Comentario al II Domingo después de Navidad
¿Quién es ese niño del que los ángeles hablaron en Belén, los pastores han visto reclinado en el pesebre de la gruta y que José y María llaman Jesús como había dicho el ángel? El cuarto Evangelio inicia con un himno, un canto, una poesía, una declaración de fe y de amor en la que no hay dudas: aquel niño, aquel hombre crucificado y resucitado y que subió al cielo, es la Palabra de Dios que se ha hecho carne. Aquel niño es la Sabiduría de Dios que finalmente ha fijado su tienda entre nosotros, como había prometido. El que me ha creado me dio una orden: “Pon tu tienda en Jacob, y fija tu heredad en Israel” (Eclesiástico, 24, 8). Ese niño que llora y sonríe, que la madre amamanta y envuelve en pañales, que duerme y se despierta, es el Verbo de Dios que estaba junto a Dios desde que “en el principio, creó Dios el cielo y la tierra”. Dios creador ha hecho por medio de él todas las cosas que existen.
Niño Dios, hombre Dios que hemos visto crecer y hemos contemplado de adulto: lleno de gracia y de verdad. Le hemos seguido. Ahora que ha desaparecido de nuestra mirada, lo podemos encontrar en todas las cosas, porque todas poseen su huella, su firma, su rostro. Lo reconocemos en toda realidad de lo creado. Su huella está en todo hombre. Realmente cada persona está en el prólogo de Juan: el Verbo hecho carne es la vida, y la vida es la luz “que alumbra a todo hombre”, “para que todos creyeran por medio de él”. En el Prólogo también aparecen las tinieblas, los obstáculos que en todo el evangelio se yerguen para destruir la potencia de la luz y de la vida. Pero no vencen. El mensaje del Prólogo es realista, y a la vez totalmente positivo acerca de la acción de Dios para con nosotros: en el Verbo que se hace carne, está “la luz”, está “la vida”, está la “gracia sobre la gracia” que recibimos a través de él. La posible negatividad está sólo en las tinieblas que rechazan al Verbo, y en quien no lo acoge.
Pero si lo acogemos, nos da el poder de ser hijos con Él.

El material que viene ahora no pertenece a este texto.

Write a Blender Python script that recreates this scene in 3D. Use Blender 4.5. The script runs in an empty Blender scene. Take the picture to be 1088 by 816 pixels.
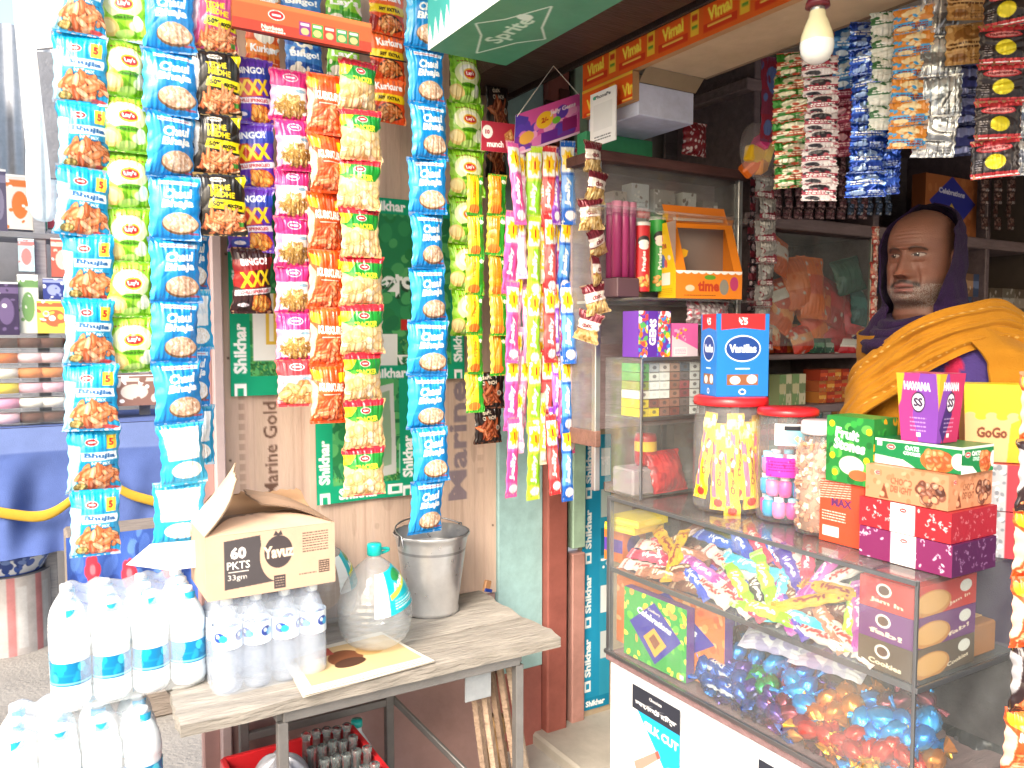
import bpy, math, random
import numpy as np
from mathutils import Matrix, Vector
R = math.radians
PI = math.pi
rng = np.random.default_rng(11)
random.seed(5)
S = bpy.context.scene
COL = S.collection
# ------------------------------------------------------------------ camera frame (used to turn a photo pixel into a point on a real plane)
FPX = 858.0
YAW, PIT, CH = R(31), R(3.5), 1.5
FW = np.array([math.sin(YAW)*math.cos(PIT), math.cos(YAW)*math.cos(PIT), -math.sin(PIT)])
RT = np.array([math.cos(YAW), -math.sin(YAW), 0.0])
UP = np.cross(RT, FW)
CP = np.array([0.0, 0.0, CH])
def pt(px, py, x=None, y=None, z=None, d=None):
    r = FW + RT*(px-544)/FPX + UP*(408-py)/FPX
    if x is not None: t = (x-CP[0])/r[0]
    elif y is not None: t = (y-CP[1])/r[1]
    elif z is not None: t = (z-CP[2])/r[2]
    else: t = d
    return CP + r*t
def depth(p): return float(np.dot(np.asarray(p)-CP, FW))
# ------------------------------------------------------------------ colours
def lin(c):
    if isinstance(c, str):
        c = c.lstrip('#')
        if len(c) == 3: c = ''.join(k*2 for k in c)
        c = [int(c[i:i+2], 16)/255 for i in (0, 2, 4)]
    c = np.array(c, float)
    return np.where(c <= .04045, c/12.92, ((c+.055)/1.055)**2.4)
def srgb(c):
    if isinstance(c, str):
        c = c.lstrip('#')
        if len(c) == 3: c = ''.join(k*2 for k in c)
        return np.array([int(c[i:i+2], 16)/255 for i in (0, 2, 4)])
    return np.array(c, float)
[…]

Por su vida conocemos a Dios: nadie lo ha visto jamás, pero él, que está en el seno del Padre, nos lo revela. “¡Muéstrame, Señor, tu rostro!”. La petición de los justos del antiguo testamento tiene finalmente una respuesta, para lo que no es necesario morir. “Felipe, quien me ha visto a mí ha visto al Padre”. El discípulo amado que en la última Cena se apoya sobre el pecho de Jesús, hace lo que el Hijo hace con el Padre. Y también él, como apóstol, como evangelista, nos revela al Hijo. Todo cristiano está invitado a ser como el discípulo amado: a apoyarse sobre el pecho de Jesús, a conocer su corazón, a hacer la experiencia de su carne, a alimentarse con su cuerpo y con su sangre, para después revelarlo al mundo como Palabra de Dios que se ha hecho carne como nosotros, para hacernos a nosotros hijos de Dios como Él.